--- BEGIN ---
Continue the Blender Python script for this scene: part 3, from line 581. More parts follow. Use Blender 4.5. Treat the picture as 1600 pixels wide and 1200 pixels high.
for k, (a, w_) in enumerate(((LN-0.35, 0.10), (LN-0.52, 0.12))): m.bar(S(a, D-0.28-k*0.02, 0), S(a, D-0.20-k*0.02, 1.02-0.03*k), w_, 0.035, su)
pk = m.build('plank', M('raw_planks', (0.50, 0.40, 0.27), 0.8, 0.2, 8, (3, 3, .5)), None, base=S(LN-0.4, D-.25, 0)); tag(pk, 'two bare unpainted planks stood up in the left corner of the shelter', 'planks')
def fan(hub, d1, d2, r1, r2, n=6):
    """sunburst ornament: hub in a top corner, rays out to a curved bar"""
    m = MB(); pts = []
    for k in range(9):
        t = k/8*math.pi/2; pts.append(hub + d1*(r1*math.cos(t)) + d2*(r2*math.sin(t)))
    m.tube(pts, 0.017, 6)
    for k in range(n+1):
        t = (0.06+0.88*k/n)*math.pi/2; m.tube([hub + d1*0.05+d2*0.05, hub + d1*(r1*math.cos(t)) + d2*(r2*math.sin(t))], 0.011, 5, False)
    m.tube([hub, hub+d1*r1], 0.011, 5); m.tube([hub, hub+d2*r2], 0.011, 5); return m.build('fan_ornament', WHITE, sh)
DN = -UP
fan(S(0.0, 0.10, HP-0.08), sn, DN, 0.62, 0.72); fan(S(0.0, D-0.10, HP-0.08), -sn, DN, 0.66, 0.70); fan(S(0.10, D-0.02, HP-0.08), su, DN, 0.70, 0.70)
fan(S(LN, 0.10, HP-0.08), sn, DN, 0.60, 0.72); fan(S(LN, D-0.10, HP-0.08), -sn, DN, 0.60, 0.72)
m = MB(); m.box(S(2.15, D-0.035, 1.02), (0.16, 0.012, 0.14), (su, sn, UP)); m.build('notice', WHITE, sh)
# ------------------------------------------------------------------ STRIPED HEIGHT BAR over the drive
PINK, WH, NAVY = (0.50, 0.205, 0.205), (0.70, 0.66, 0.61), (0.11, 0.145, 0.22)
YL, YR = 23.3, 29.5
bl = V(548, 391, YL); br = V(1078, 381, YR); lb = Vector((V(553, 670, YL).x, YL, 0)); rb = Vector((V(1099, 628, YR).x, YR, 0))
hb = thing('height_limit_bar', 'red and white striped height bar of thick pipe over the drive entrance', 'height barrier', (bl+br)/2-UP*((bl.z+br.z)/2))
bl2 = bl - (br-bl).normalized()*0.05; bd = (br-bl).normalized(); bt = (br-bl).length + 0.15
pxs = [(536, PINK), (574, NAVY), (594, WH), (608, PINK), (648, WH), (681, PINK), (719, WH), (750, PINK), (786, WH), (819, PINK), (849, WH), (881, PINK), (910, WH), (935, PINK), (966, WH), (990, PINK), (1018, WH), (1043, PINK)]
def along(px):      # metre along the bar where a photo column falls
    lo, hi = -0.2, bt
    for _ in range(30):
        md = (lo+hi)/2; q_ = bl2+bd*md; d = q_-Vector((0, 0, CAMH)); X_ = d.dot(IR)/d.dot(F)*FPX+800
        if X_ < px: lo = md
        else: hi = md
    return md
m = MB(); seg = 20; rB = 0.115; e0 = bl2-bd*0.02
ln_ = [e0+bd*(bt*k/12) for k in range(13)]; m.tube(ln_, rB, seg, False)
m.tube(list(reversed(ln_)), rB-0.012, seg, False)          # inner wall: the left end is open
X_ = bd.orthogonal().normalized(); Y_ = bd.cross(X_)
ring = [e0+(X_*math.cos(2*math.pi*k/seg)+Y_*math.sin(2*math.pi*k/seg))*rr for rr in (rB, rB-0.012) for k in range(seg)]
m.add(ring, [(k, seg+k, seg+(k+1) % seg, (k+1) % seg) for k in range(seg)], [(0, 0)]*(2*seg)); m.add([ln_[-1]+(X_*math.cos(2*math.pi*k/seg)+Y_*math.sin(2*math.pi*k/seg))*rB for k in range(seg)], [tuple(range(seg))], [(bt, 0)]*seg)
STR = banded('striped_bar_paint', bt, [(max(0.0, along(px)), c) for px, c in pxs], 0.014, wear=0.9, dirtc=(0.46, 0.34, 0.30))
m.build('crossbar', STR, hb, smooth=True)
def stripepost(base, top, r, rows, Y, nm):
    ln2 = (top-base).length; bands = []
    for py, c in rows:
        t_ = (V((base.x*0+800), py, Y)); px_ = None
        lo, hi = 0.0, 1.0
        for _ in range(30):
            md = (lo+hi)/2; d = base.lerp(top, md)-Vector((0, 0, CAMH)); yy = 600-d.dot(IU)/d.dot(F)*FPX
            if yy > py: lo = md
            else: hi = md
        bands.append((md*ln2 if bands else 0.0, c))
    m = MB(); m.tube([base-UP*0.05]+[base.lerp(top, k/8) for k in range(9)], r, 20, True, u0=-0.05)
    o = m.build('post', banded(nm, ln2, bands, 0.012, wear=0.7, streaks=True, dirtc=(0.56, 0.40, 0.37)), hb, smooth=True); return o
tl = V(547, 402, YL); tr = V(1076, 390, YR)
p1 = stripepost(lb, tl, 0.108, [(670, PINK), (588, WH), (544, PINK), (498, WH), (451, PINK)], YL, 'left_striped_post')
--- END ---
WHAT YOU SHOULD DO:
Extract the full listing and reproduce each line exactly.

SOLUTION TO THE PROBLEM:
Continue the Blender Python script for this scene: part 3, from line 581. More parts follow. Use Blender 4.5. Treat the picture as 1600 pixels wide and 1200 pixels high.
for k, (a, w_) in enumerate(((LN-0.35, 0.10), (LN-0.52, 0.12))): m.bar(S(a, D-0.28-k*0.02, 0), S(a, D-0.20-k*0.02, 1.02-0.03*k), w_, 0.035, su)
pk = m.build('plank', M('raw_planks', (0.50, 0.40, 0.27), 0.8, 0.2, 8, (3, 3, .5)), None, base=S(LN-0.4, D-.25, 0)); tag(pk, 'two bare unpainted planks stood up in the left corner of the shelter', 'planks')
def fan(hub, d1, d2, r1, r2, n=6):
    """sunburst ornament: hub in a top corner, rays out to a curved bar"""
    m = MB(); pts = []
    for k in range(9):
        t = k/8*math.pi/2; pts.append(hub + d1*(r1*math.cos(t)) + d2*(r2*math.sin(t)))
    m.tube(pts, 0.017, 6)
    for k in range(n+1):
        t = (0.06+0.88*k/n)*math.pi/2; m.tube([hub + d1*0.05+d2*0.05, hub + d1*(r1*math.cos(t)) + d2*(r2*math.sin(t))], 0.011, 5, False)
    m.tube([hub, hub+d1*r1], 0.011, 5); m.tube([hub, hub+d2*r2], 0.011, 5); return m.build('fan_ornament', WHITE, sh)
DN = -UP
fan(S(0.0, 0.10, HP-0.08), sn, DN, 0.62, 0.72); fan(S(0.0, D-0.10, HP-0.08), -sn, DN, 0.66, 0.70); fan(S(0.10, D-0.02, HP-0.08), su, DN, 0.70, 0.70)
fan(S(LN, 0.10, HP-0.08), sn, DN, 0.60, 0.72); fan(S(LN, D-0.10, HP-0.08), -sn, DN, 0.60, 0.72)
m = MB(); m.box(S(2.15, D-0.035, 1.02), (0.16, 0.012, 0.14), (su, sn, UP)); m.build('notice', WHITE, sh)
# ------------------------------------------------------------------ STRIPED HEIGHT BAR over the drive
PINK, WH, NAVY = (0.50, 0.205, 0.205), (0.70, 0.66, 0.61), (0.11, 0.145, 0.22)
YL, YR = 23.3, 29.5
bl = V(548, 391, YL); br = V(1078, 381, YR); lb = Vector((V(553, 670, YL).x, YL, 0)); rb = Vector((V(1099, 628, YR).x, YR, 0))
hb = thing('height_limit_bar', 'red and white striped height bar of thick pipe over the drive entrance', 'height barrier', (bl+br)/2-UP*((bl.z+br.z)/2))
bl2 = bl - (br-bl).normalized()*0.05; bd = (br-bl).normalized(); bt = (br-bl).length + 0.15
pxs = [(536, PINK), (574, NAVY), (594, WH), (608, PINK), (648, WH), (681, PINK), (719, WH), (750, PINK), (786, WH), (819, PINK), (849, WH), (881, PINK), (910, WH), (935, PINK), (966, WH), (990, PINK), (1018, WH), (1043, PINK)]
def along(px):      # metre along the bar where a photo column falls
    lo, hi = -0.2, bt
    for _ in range(30):
        md = (lo+hi)/2; q_ = bl2+bd*md; d = q_-Vector((0, 0, CAMH)); X_ = d.dot(IR)/d.dot(F)*FPX+800
        if X_ < px: lo = md
        else: hi = md
    return md
m = MB(); seg = 20; rB = 0.115; e0 = bl2-bd*0.02
ln_ = [e0+bd*(bt*k/12) for k in range(13)]; m.tube(ln_, rB, seg, False)
m.tube(list(reversed(ln_)), rB-0.012, seg, False)          # inner wall: the left end is open
X_ = bd.orthogonal().normalized(); Y_ = bd.cross(X_)
ring = [e0+(X_*math.cos(2*math.pi*k/seg)+Y_*math.sin(2*math.pi*k/seg))*rr for rr in (rB, rB-0.012) for k in range(seg)]
m.add(ring, [(k, seg+k, seg+(k+1) % seg, (k+1) % seg) for k in range(seg)], [(0, 0)]*(2*seg)); m.add([ln_[-1]+(X_*math.cos(2*math.pi*k/seg)+Y_*math.sin(2*math.pi*k/seg))*rB for k in range(seg)], [tuple(range(seg))], [(bt, 0)]*seg)
STR = banded('striped_bar_paint', bt, [(max(0.0, along(px)), c) for px, c in pxs], 0.014, wear=0.9, dirtc=(0.46, 0.34, 0.30))
m.build('crossbar', STR, hb, smooth=True)
def stripepost(base, top, r, rows, Y, nm):
    ln2 = (top-base).length; bands = []
    for py, c in rows:
        t_ = (V((base.x*0+800), py, Y)); px_ = None
        lo, hi = 0.0, 1.0
        for _ in range(30):
            md = (lo+hi)/2; d = base.lerp(top, md)-Vector((0, 0, CAMH)); yy = 600-d.dot(IU)/d.dot(F)*FPX
            if yy > py: lo = md
            else: hi = md
        bands.append((md*ln2 if bands else 0.0, c))
    m = MB(); m.tube([base-UP*0.05]+[base.lerp(top, k/8) for k in range(9)], r, 20, True, u0=-0.05)
    o = m.build('post', banded(nm, ln2, bands, 0.012, wear=0.7, streaks=True, dirtc=(0.56, 0.40, 0.37)), hb, smooth=True); return o
tl = V(547, 402, YL); tr = V(1076, 390, YR)
p1 = stripepost(lb, tl, 0.108, [(670, PINK), (588, WH), (544, PINK), (498, WH), (451, PINK)], YL, 'left_striped_post')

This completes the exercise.